Former child bride Elissa Wall has reached a $2.75 million settlement with the United Effort Plan, the trust that oversees homes and other real estate in the polygamous border towns of Hildale, Utah, and Colorado City, Ariz.
Wall, who originally filed her lawsuit under the moniker "MJ" because she was a juvenile when she was forced to marry, will receive a mix of cash and property, said Jeff Barlow, the UEP's executive director. He said the exact terms won't be made public until they are filed with the judge, whose approval of the settlement is needed.
In a statement released Friday by her attorney Alan Mortensen, Wall said the settlement was "long overdue."
"Ms.
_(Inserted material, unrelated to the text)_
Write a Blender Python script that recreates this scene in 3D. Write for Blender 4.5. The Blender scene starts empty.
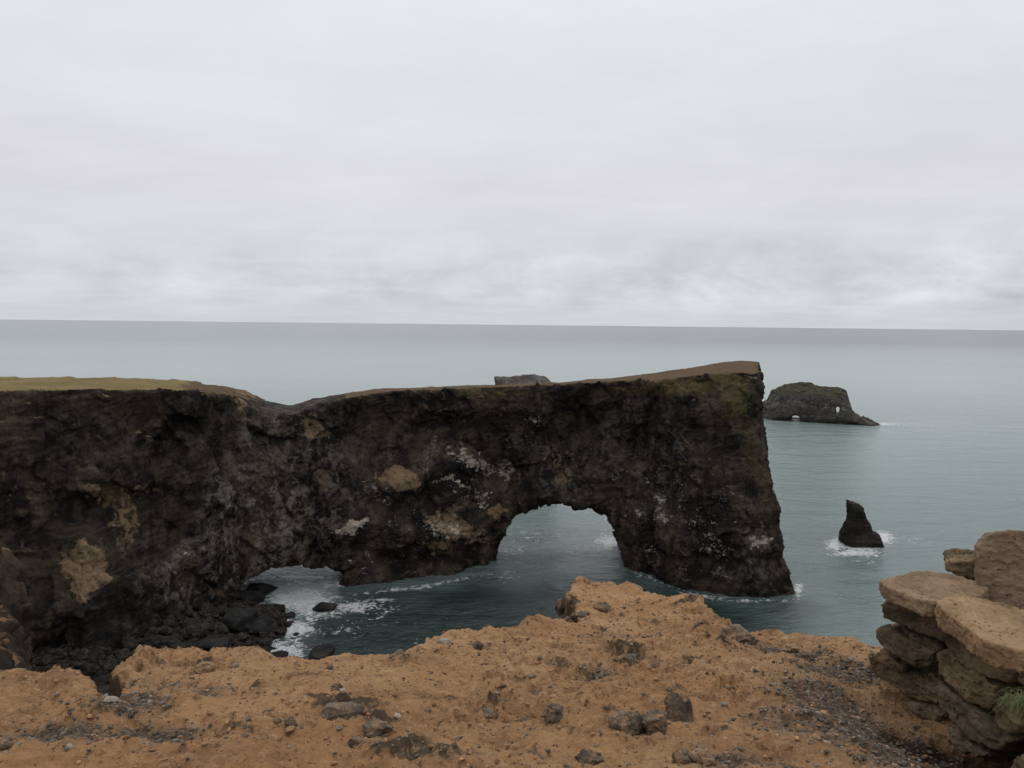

Wall brought this case to hold responsible those in power who used their position to perpetuate abuse," the statement reads. "She has experienced firsthand how the UEP Trust was used by [Fundamentalist Church of Jesus Christ of Latter-Day Saints leader] Warren Jeffs to hurt families like hers and others."
However, the settlement for Wall, forced to marry her cousin at age 14 in a ceremony presided over by Jeffs, was far less than the $40 million she earlier sought.
On March 23, the Utah Supreme Court ruled that the UEP — now a charitable trust under management independent from the FLDS — could be held liable for Jeffs' role in forcing Wall to marry. The justices then sent the case back to Salt Lake County's 3rd District Court, where the settlement occurred.
In 2001, Jeffs was head of the UEP and Wall's attorneys argued that he was acting in his capacity as trustee of the UEP when he forced her to wed her 19-year-old cousin that year. Wall and her now ex-husband, Allen Steed, were forced to follow Jeffs' instructions to marry if they hoped to remain on UEP property, eat food grown or purchased by the UEP and use other trust resources, her lawsuit claimed.
Attorneys for the UEP unsuccessfully countered that ordering a marriage to an underage girl is so far outside the bounds of Jeffs' duties as trustee that the trust cannot be liable.
In 2007, a St. George jury convicted Jeffs of rape as an accomplice for his role in Wall's marriage. The Utah Supreme Court later overturned that conviction.
In 2011, a Texas jury convicted Jeffs, now 59, of sex assault charges related to his taking underage girls as brides. He is serving a sentence of life plus 20 years.
Wall's statement Friday acknowledged that the UEP that was used to pressure her in 2001 is not the same entity that exists today.
"The UEP Trust has gone through some remarkable changes in recent years and months, [and] although the UEP Trust may have been used as a tool of control by the FLDS Church and Warren Jeffs in days past, those days are over," the statement says. "The board of trustees has taken great strides to assure that the UEP Trust is now a force for good."
Unlike when Jeffs ran it, the trust is now secular, though all of its beneficiaries are current or former FLDS members or their heirs. In the past year, decision-making has shifted from a court-appointed fiduciary in Salt Lake City to a seven-person board that meets in Hildale and Colorado City to distribute homes and handle other administrative duties. It was that board that approved the settlement with Wall, Barlow said.
"They understand Elissa better," Barlow said. "They know what things matter to her."